Los “dotores”
El amplio espectro de la fragilidad humana ofrece cuatro retratos casi perfectos: un bebé en una incubadora, un despojado (damnificado o desplazado), un artista antes de salir al escenario y un académico en proceso de entrega de su tesis de maestría o doctorado.
La proliferación de funcionarios que mienten sobre su formación académica coincide con el discurso, en las redes sociales y programas de opinión, de algunos panelistas que piden ser citados según su alcurnia intelectual: “Llámeme maestro/doctor”. Y como la soberbia no tiene techo, censuran a quienes tienen alguna voz pública –activistas sociales, actores, funcionarios, comerciantes– sin diplomas que los acrediten.
¿“Doctor es cualquier pendejo”?
Un país que a diario maltrata las palabras es campo abonado para los estereotipos: los títulos académicos de Ph.D. suelen ocultar historias de pensamiento y sufrimiento (intelectual, personal, económico, cuestiones de equidad social, entre otros).
Todos los “doctores” no son burócratas de segunda. Pero tampoco son dioses...
El conocimiento académico no se reivindica a fuerza de despotismo y superioridad intelectual. (Los seres más grandes que he conocido, a través de lecturas y entrevistas, evidencian que el conocimiento es para compartir, no para presumir de él; para mostrarnos lo insignificantes que somos ante la inmensidad del universo).
Un título de doctorado para ‘descrestar’ es un símbolo de ‘clase’ y ‘poder’ despojado de sentido; el conocimiento convertido en un banal objeto de exhibicionismo. Consumismo de élite.

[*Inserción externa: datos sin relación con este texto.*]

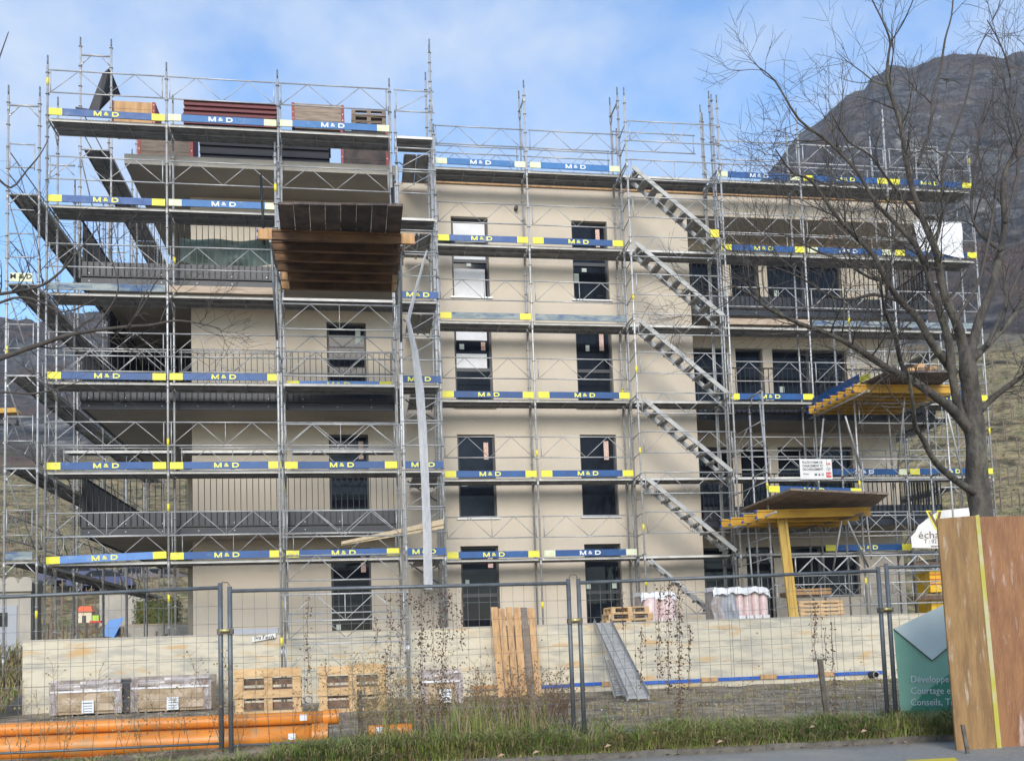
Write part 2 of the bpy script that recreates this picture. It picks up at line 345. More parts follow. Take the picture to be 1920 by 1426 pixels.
def hill_z(a, D):
    ec = crest(a); g = gfun(D); x = CAM.x+D*math.sin(a); y = CAM.y+D*math.cos(a)
    z = -2.05 + (ec*D)*g + (0.0 if D < 40 else 0)
    zt = z
    if 34 < D < 175:   # terraces
        st = 2.4; q = (z + 2.2*noise.noise((x*.03, y*.03, 0)))/st; fr = q-math.floor(q); z += (max(0, (fr-.72)/.28) - fr)*st*.75
    if D > 130:
        w = min(1, (D-130)/90); w2 = w*(1-.75*max(0, min(1, (D-290)/70)) if D < 360 else w*.25)
        rg = 1-abs(noise.noise((x*.022+3, y*.022, 1.5)))*2; z += w2*(-2.5+9*fbm((x*.03, y*.03, zt*.02))+7*(rg-.5)+5*abs(noise.noise((x*.07, y*.07, 0)))) * (1 if a > SA[8][0] else .4)
        if D > 300: z += 1.8*fbm((x*.10, y*.10, 5), 4)+(1.2 if noise.noise((x*.06, y*.06, 8)) > .1 else 0)
    else: z += .35*fbm((x*.15, y*.15, 0), 3)*min(1, (D-30)/20)
    return x, y, z
b = MB(); k = b.m('hillside'); Ds = [30*(600/30)**(j/ND) for j in range(ND+1)]
for j in range(ND+1):
    for i in range(NA+1): b.v.append(hill_z(A0+(A1-A0)*i/NA, Ds[j]))
for j in range(ND):
    for i in range(NA):
        o = j*(NA+1)+i; b.f.append((o, o+1, o+NA+2, o+NA+1)); b.mi.append(k); b.sm.append(Ds[j] < 130)
tag(b.build('hillside'), kind='structure')
# scrub and vine stakes on the hillside
b = MB(); rs = random.Random(3)
for _ in range(5200):
    u = rs.random(); a = rs.uniform(SA[12][0], azel(2100, 500)[0]) if u < .72 else rs.uniform(azel(-150, 800)[0], azel(420, 800)[0])
    D = rs.choice([rs.uniform(150, 365), rs.uniform(290, 362), rs.uniform(60, 240)]); x, y, z = hill_z(a, D)
    if noise.noise((x*.03, y*.03, 9)) < -.05 and D < 330: continue
    s_ = D/210*rs.uniform(.4, 1.0)*(.6 if D > 330 else 1)
    for k_ in range(8):
        an = rs.uniform(0, 6.28); t = rs.uniform(.1, .75); top = Vector((x+math.cos(an)*t*s_*1.6, y+math.sin(an)*t*s_*1.6, z+s_*rs.uniform(1, 2.3))); w = s_*.045
        sd = Vector((-math.sin(an), math.cos(an), 0))*w
        b.face([Vector((x, y, z))-sd, Vector((x, y, z))+sd, top], 'bark_grey' if k_ % 4 else 'weed_brown')
tag(b.build('hillside_scrub'), 'leafless brown scrub and bushes covering the slopes behind the building', 'scrub', kind='stuff')
b = MB()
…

No se trata de negar la relevancia de la educación y la academia en la sociedad: pertenezco a una comunidad académica, he padecido con vergüenza e impaciencia mi fragilidad ante el conocimiento.
Algunos llegan a la luna, otros se conforman con mirarla: cada quien escribe su historia, con factores que no siempre están bajo su control (como el acceso a la educación pública, por ejemplo). Analizar la obra de Jorge Luis Borges es necesario, pero en ningún momento le resta mérito a quien prefiere simplemente leerla frente al mar.
Armstrong y Borges necesitaron carpinteros para construir sus escritorios, campesinos que cultivaran las verduras de su plato: la ciencia está ahí, el saber ancestral también. El conocimiento no es uno solo: implica solidaridad, respeto por el trabajo y la voz del otro al margen de su pasado académico.
(Cabe evocar la célebre carta de A. Novinsky, sobreviviente de un campo de concentración: “Su esfuerzo, profesor, nunca debe producir monstruos eruditos y cultos, psicópatas y Eichmans educados. Leer y escribir son importantes solamente si están al servicio de hacer a nuestros jóvenes mejores seres humanos”).
No extraña que el contralor suspendido Sergio Zuluaga, los alcaldes Enrique Peñalosa y César Suárez, o el mismo presidente Iván Duque, hayan mentido en sus hojas de vida (algunos en el curriculum vitae oficial, en entrevistas o en sus páginas web... corregidas una vez descubierto el engaño). No lo hacen necesariamente para ser elegidos o por aspiraciones económicas: en algunos de los cargos mencionados, es irrelevante el nivel académico y la escala salarial no depende estrictamente de la formación –como sí suele suceder con nosotros, los docentes–.
No distan mucho los académicos ostentosos de los políticos mentirosos: desde su óptica, los diplomas son un instrumento de “prestigio social”, burda deshumanización del saber. Conocimiento inútil.